Here's my summary of suggested reasons for the choice of a thick stack.
Please add any I have missed.
Advantages
- Dust less visible
Not so. The dust ain't any further from the angle of the light.
- Stronger and less fragile sensor
Sensors are already very strong and doesn't need a protection against physical impacts, unless you are sticking your nail there all the time while mounting lens?
- Stiffer and less flexible sensor improves image stabilisation
You can get that with way other means than just with optical glass that is affecting the optical pathways. So no.... Simply using even sheet of titanium back of the sensor would do the same, without affecting optical pathway.
- Degrades performance of adapted lenses thus promoting sales of new 43/m43 lenses (advantage to Olympus not to the consumer)
Not really... Olympus had stopped selling the OM system way before 4/3 system. They didn't care anything about legacy like Canon or Nikon. They cared the future and how to make a small and light camera with image quality that meets the requirements (notice, Olympus is only one to define the system based the requirements of the final output quality, not to chase some fantasy of "more is better". They defined the system based what is the most needed image sizes, cropping requirements (based lack of focal lengths and sudden situations) based to empirical research in industry and KODAK.

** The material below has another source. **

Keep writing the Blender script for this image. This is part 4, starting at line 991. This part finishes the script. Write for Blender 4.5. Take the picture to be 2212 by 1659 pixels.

But that is the disadvantage as consumers are not rational people, they are move by feelings and fear. If you say "You need 47Mpix to get good photos from your first born child" then D850 gets huge sales. Regardless that they images end up to be a 1-2Mpix.
Disadvantages
- Lens design made more complex and expensive
And how is that so? That is still the assumption.
- Degrades performance of adapted lenses thus promoting sales of new 43/m43 lenses (disadvantage to the consumer, not Olympus)
Why? The average consumer doesn't care about that! Even majority of the Sony A7 users are using system native lenses and not Canon or some legacy ones!
Designing a new system based a old lenses that are not in production and not optically anyways high enough for digital use is bad assumption!
- Heavier sensor degrades image stabilisation
You can always make sensor assembly lighter or heavier by limiting what is being moved up to some point. And if you have something heavier, it requires more energy to be moved somewhere (tries to stay dynamically stationary by its own mass) and it means you don't need to be so accurate with the energy to do small changes. While ultra light requires more precision for energy control.
So it would be the opposite that heavier is better. But up to the point. But if you want heavier, you wouldn't make a compromise to make things more expensive and complex in lens design, when all you need to do is to add a couple lead weights to the sensor assembly to make it heavier!
How have the above affected me?
- I've never had to clean a m43 sensor
Yes, sum of many factors but mainly the Olympus designed sensor cleaning system.
- I'm impressed by sensor stabilisation
Yes, Olympus has well researched and developed their version of the IBIS following Pentax lead.
- I've used adapted lenses and not worried about or even noticed any slight image degredation caused by the thick stack
There are, but in normal final output requirements those ain't visible. That is why majority of the lens sharpness tests, discussions, digital or optical correction etc are waste of time as you will not see the effect in final output! Only pixel peepers and gear heads get to see the results when they take the images out of the context.
That is why we can take a 42Mpix Sony A7rMk2 and E-M1 Mk1 and use in both cameras ISO 1600 and do a 20" wide print and you will not see a image quality difference in the conditions. If you take the magnifying glass and you focus to minute detail (1/60 of degree of view, meaning like a 3x3mm area in 20" wide print) you will find difference, but only when you have direct comparison side by side (identical scenes etc, meaning you carry two cameras to take photos from same scene) and when the scene is such that it can reveal the minute difference. And even then if you would step further than 10" viewing distance and place the prints on opposite walls, different rooms or even just little apart from themselves than side by side on table, you wouldn't see the different, nor care.
- I've never considered the sensor stack size when deciding to purchase a lens
Who really would? How many even knows what a sensor stack is or what its thickness does?
- The price I paid for my m43 lenses was determined by market forces far more important than sensor stack size considerations.
The price you pay is determined by the corporation based their target of profits or their target of quality (if they are having "hobby" business, more like Olympus does).
So, for me, if the thicker sensor stack is one of reasons I've never had to clean my sensor I'm all for it.
If it does allow you make photos as good by quality in final output as best of the FF cameras, then it is fine.
If it does help to maintain the camera performance, go for it!
If it does have more benefits than cons for photography, go!
Of course there is always a change that 4mm filter stack was a huge mistake from Olympus and they can't anymore fix it by any ways as m4/3 transition is gone. And why no one else want to make m4/3 lenses or bodies than Olympus as that thick filter stack is so terrible decision!